I’m not affiliated in any way with this.
ETA: If anyone has read it / bought a copy, a review would be very appreciated.
I’ve not read this yet, just passing it along, as it looks really interesting.
I’m not affiliated in any way with this.
ETA: If anyone has read it / bought a copy, a review would be very appreciated.
Hopefully the author explains how to use SSL/TLS since their site doesn’t :/
They do, via Traefik. Chapter 8.
Maybe they decided there was nothing that requires an SSL/TLS certificate on this particular site? (They accept payments elsewhere).
How do you know that if you’ve never read it?
Because I clicked the link and read the link at the top which says “Code”. The book’s contents are open source. :)
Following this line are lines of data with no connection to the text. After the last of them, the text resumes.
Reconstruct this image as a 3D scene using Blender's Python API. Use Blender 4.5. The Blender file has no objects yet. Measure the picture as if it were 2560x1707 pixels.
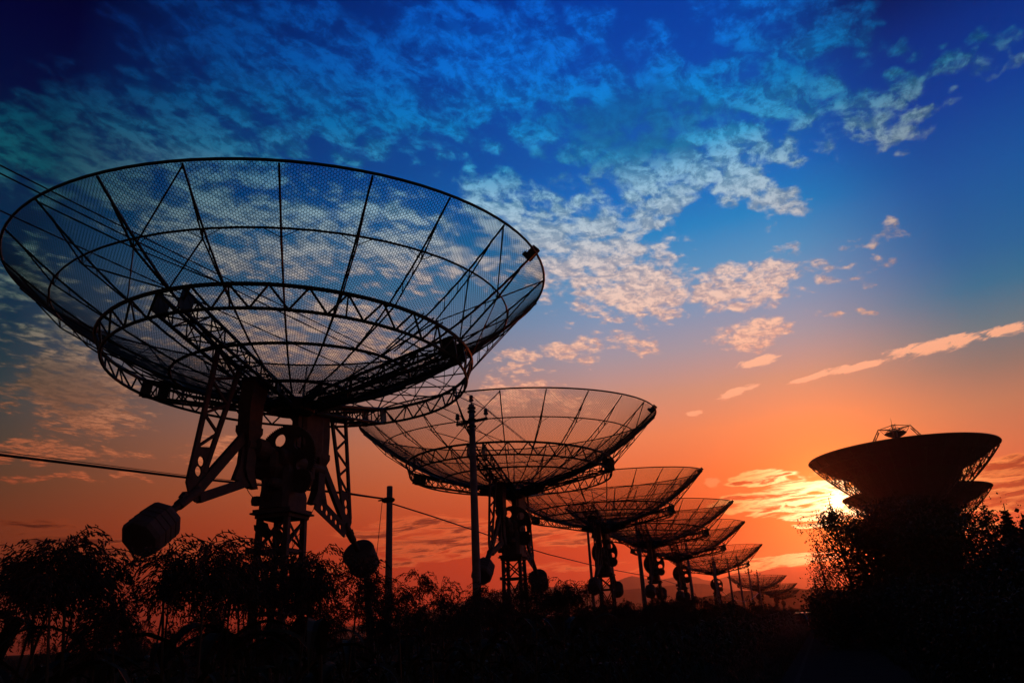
import bpy, math, random
import numpy as np
from mathutils import Vector, Matrix

rnd = random.Random(7)
S = bpy.context.scene
col = S.collection
R = math.radians

# ------------------------------------------------------------------ camera
F_PX, W_PX, H_PX = 1844.2, 2560.0, 1707.0
PITCH, ROLL = R(21.243), R(2.985)
EYE = Vector((0.0, 0.0, 1.6))
fwd = Vector((0, math.cos(PITCH), math.sin(PITCH)))
upv = Vector((0, -math.sin(PITCH), math.cos(PITCH)))
rgt = Vector((1, 0, 0))
cam_r = math.cos(ROLL) * rgt - math.sin(ROLL) * upv
cam_u = math.sin(ROLL) * rgt + math.cos(ROLL) * upv
cd = bpy.data.cameras.new("camera")
cam = bpy.data.objects.new("camera", cd)
col.objects.link(cam)
cam.matrix_world = Matrix((
    (cam_r.x, cam_u.x, -fwd.x, EYE.x),
    (cam_r.y, cam_u.y, -fwd.y, EYE.y),
    (cam_r.z, cam_u.z, -fwd.z, EYE.z),
    (0, 0, 0, 1)))
cd.sensor_fit = 'HORIZONTAL'
cd.sensor_width = 36.0
cd.lens = 36.0 * F_PX / W_PX
cd.clip_start = 0.1
cd.clip_end = 20000
S.camera = cam


def ray(x, y):
    """direction (unit) in which the photograph's pixel x, y lies"""
    d = cam_r * ((x - W_PX / 2) / F_PX) - cam_u * ((y - H_PX / 2) / F_PX) + fwd
    return d.normalized()


def at(x, y, dist):
    """world point at horizontal distance dist in that direction"""
    d = ray(x, y)
    return EYE + d * (dist / math.hypot(d.x, d.y))


def azel(x, y):
    d = ray(x, y)
    return math.atan2(d.x, d.y), math.asin(d.z)


def ground_at(x, dist):
    a = azel(x, 1500)[0]
    return Vector((math.sin(a) * dist, math.cos(a) * dist, 0))


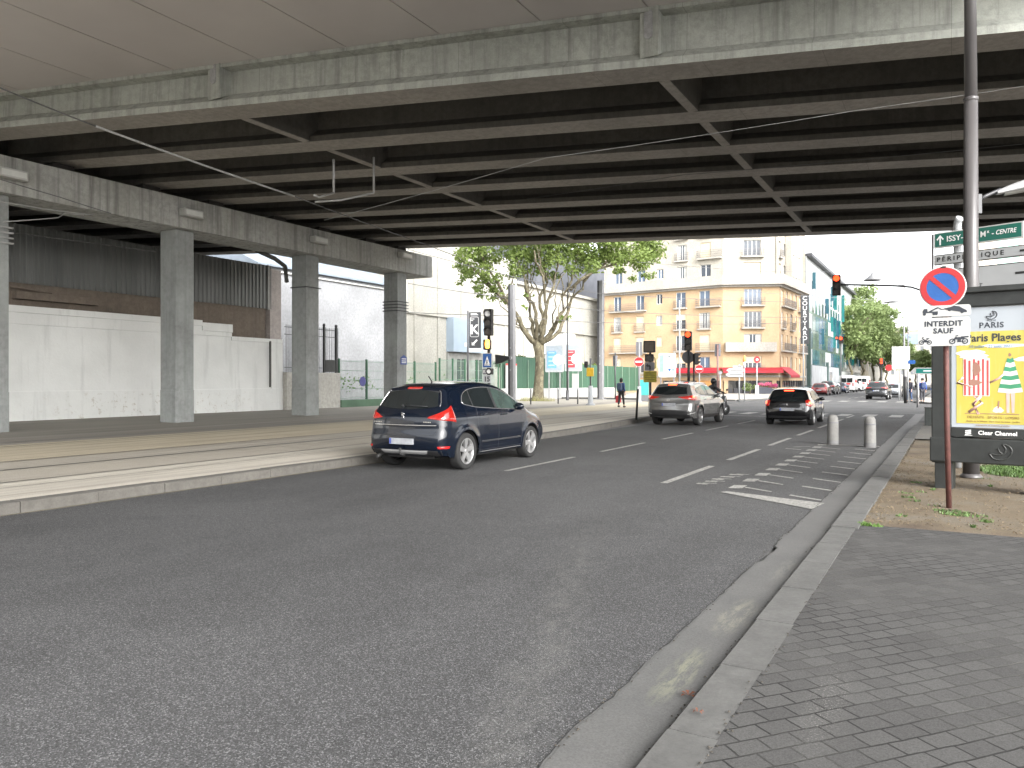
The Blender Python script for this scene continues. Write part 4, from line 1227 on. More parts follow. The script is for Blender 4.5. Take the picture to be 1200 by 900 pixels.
def balcony(parent, O, U, u0, u1, z, proj=.55, solid=False, name='balcony'):
    w = u1 - u0
    mb = MB(); mb.box(-w / 2, w / 2, -proj, 0.02, -.16, 0)
    o = mb.build(name, M_crm2, parent); place(o, O, U, (u0 + u1) / 2, z)
    if solid:
        mb = MB(); mb.box(-w / 2, w / 2, -proj - .1, -proj, -.2, .95); mb.box(-w / 2, -w / 2 + .1, -proj, 0, -.0, .95); mb.box(w / 2 - .1, w / 2, -proj, 0, -.0, .95)
        mb.build('parapet', M_crm2, o)
    else:
        mb = MB()
        for zz in (.12, .4, .68, .92): mb.box(-w / 2, w / 2, -proj + .02, -proj + .05, zz, zz + .03); mb.box(-w / 2, -w / 2 + .03, -proj + .05, 0, zz, zz + .03); mb.box(w / 2 - .03, w / 2, -proj + .05, 0, zz, zz + .03)
        k = max(2, int(w / .16))
        for i in range(k + 1): x = -w / 2 + w * i / k; mb.box(x - .010, x + .010, -proj + .025, -proj + .045, 0, .92)
        mb.build('railing', M_rail_b, o)
    return o
def facade(O, A, cols, zc, seed, mat_low, mat_up, rows_low=4):
    """cols: list of (u_centre, width, kind). kinds: door (tall, balcony), win, small"""
    r = random.Random(seed)
    O = Vector(O); A = Vector(A); U = (A - O).normalized(); W = (A - O).length
    base = zc - rows_low * ST - .15
    holesL, holesU, items = [], [], []
    for (u, w, kind) in cols:
        for rr in range(rows_low + 3):
            up = rr >= rows_low
            z = base + rr * ST + .45 + (.55 if up else 0)
            h = 2.0 if kind == 'door' else 1.55
            zz = z if kind == 'door' else z + .45
            if kind == 'small': h = 1.3; zz = z + .65
            (holesU if up else holesL).append((u - w / 2, u + w / 2, zz, zz + h))
            items.append((u, w, h, zz, kind, rr, up))
    mb = MB(); grid_wall(mb, O, U, W, zc, [h for h in holesL], .2, z0=base - .55)
    a = mb.build('wall', mat_low, tanb, fix=False)
    mb = MB(); grid_wall(mb, O + Vector((0, 0, 0)) - Vector((U.y, -U.x, 0)) * .35, U, W, zc + 3.2 * ST, holesU, .2, z0=zc)
    mb.build('upper_wall', mat_up, tanb, fix=False)
    for (u, w, h, z, kind, rr, up) in items:
        st = r.choice(['glass', 'sky', 'blind', 'blind', 'half', 'curtain', 'curtain', 'sky'])
        o = make_window(w, h, st, tanb)
        place(o, O, U, u, z, .2 + (.35 if up else 0))
    return U, W, base, items
# main front
U_, W_, base, items = facade(P0, P1, [(2.0, 1.15, 'door'), (5.4, 1.2, 'door'), (8.2, .85, 'small'), (11.2, 1.35, 'door'), (14.2 + .2, 1.4, 'door')], ZC, 3, M_tan, M_crm)
for rr in range(7):
    z = base + rr * ST + .42 + (.55 if rr >= 4 else 0); d = .35 if rr >= 4 else 0
    O_ = P0 - Vector((U_.y, -U_.x, 0)) * d
    if rr in (1, 3): balcony(tanb, O_, U_, 1.0, 6.4, z)
    elif rr in (2, 0): balcony(tanb, O_, U_, 1.2, 2.8, z, .25); balcony(tanb, O_, U_, 4.6, 6.2, z, .25)
    if rr != 4:
        balcony(tanb, O_, U_, 10.3, 12.1, z, .35)
        if rr in (1, 3, 5): balcony(tanb, O_, U_, 13.4, 16.6, z, .55)
        else: balcony(tanb, O_, U_, 13.5, 15.3, z, .3)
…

Though I think everyone who can afford to and wants a copy should consider buying one. As an author myself, I know this author would prefer that option, but they’re being very cool by sharing the contents online too.
https://github.com/meonkeys/shb/blob/main/book/steadfast.asciidoc
It’s because you linked to the site using http://. This is something the site should account for, but doesn’t.
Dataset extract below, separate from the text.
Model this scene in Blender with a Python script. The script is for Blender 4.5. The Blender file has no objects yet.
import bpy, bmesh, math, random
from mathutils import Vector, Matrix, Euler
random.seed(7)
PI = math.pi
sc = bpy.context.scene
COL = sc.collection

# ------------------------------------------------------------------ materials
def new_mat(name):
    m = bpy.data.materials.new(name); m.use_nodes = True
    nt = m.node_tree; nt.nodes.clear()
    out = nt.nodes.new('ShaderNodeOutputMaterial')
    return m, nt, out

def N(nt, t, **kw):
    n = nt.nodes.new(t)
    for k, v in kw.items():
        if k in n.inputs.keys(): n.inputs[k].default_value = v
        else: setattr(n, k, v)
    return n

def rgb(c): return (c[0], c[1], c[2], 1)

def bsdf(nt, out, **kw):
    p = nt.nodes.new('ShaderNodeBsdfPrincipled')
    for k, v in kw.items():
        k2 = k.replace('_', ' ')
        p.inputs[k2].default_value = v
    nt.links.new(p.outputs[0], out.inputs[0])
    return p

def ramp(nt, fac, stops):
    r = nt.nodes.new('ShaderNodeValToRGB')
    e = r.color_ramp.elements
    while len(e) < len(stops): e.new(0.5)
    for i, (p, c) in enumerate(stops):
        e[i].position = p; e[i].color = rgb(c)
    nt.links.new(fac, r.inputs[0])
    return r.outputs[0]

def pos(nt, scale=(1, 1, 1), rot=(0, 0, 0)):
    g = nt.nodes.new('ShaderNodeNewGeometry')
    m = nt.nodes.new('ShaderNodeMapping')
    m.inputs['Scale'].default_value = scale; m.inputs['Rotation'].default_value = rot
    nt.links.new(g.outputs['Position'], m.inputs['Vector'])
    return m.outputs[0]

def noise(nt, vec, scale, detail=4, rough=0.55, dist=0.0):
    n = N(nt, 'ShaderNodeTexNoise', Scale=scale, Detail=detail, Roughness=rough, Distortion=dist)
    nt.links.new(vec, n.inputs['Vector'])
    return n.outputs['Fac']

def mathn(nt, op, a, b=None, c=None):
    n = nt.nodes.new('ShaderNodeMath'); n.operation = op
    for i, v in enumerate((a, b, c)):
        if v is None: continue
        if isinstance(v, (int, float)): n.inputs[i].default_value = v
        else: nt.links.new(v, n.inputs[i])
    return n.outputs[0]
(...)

The site does use https for me… it instantly redirects from http to https
Your browser is redirecting, the site is not.
That’s possible, I’m using Firefox, is that something firefox would do?
Yes, there is/was a setting for that, should be on by default.
Sounds like the robot guy doesn’t use https only mode
I might have missed it, but it doesn’t look like their site accepts payment data, or has a login of any kind.
Why would the lack of SSL concern you?
Why wouldn’t that concern you? That means it is totally plain text with zero verification of incoming data or encryption. It is really easy to tamper with http traffic.
The site is encrypted but you can also access the site over http. The author hasn’t configured any kind of HTTPS upgrade. This is an easily correctable oversight that a self proclaimed “self hosting expert” should have accounted for.
They should just block port 80
Or not have the website listen on port 80, or redirect connections from http to https on connect. Lots of very simple ways to correct this problem.
Because it means my traffic to that site is in the clear. And while we’re not transacting anything sensitive necessarily. It’s still best practice to limit sniffing.
Automatically swapping to https should be default behavior for every website.
The site links to a site that accepts payment data. So because the author’s site is http, a MITM attacker could change the payment links from lulu.com to site-that-actually-steals-your-credit-card.com.
That’s one huge thing https provides over http… assurance of unadulterated content, including links to sites that actually deal in sensitive data.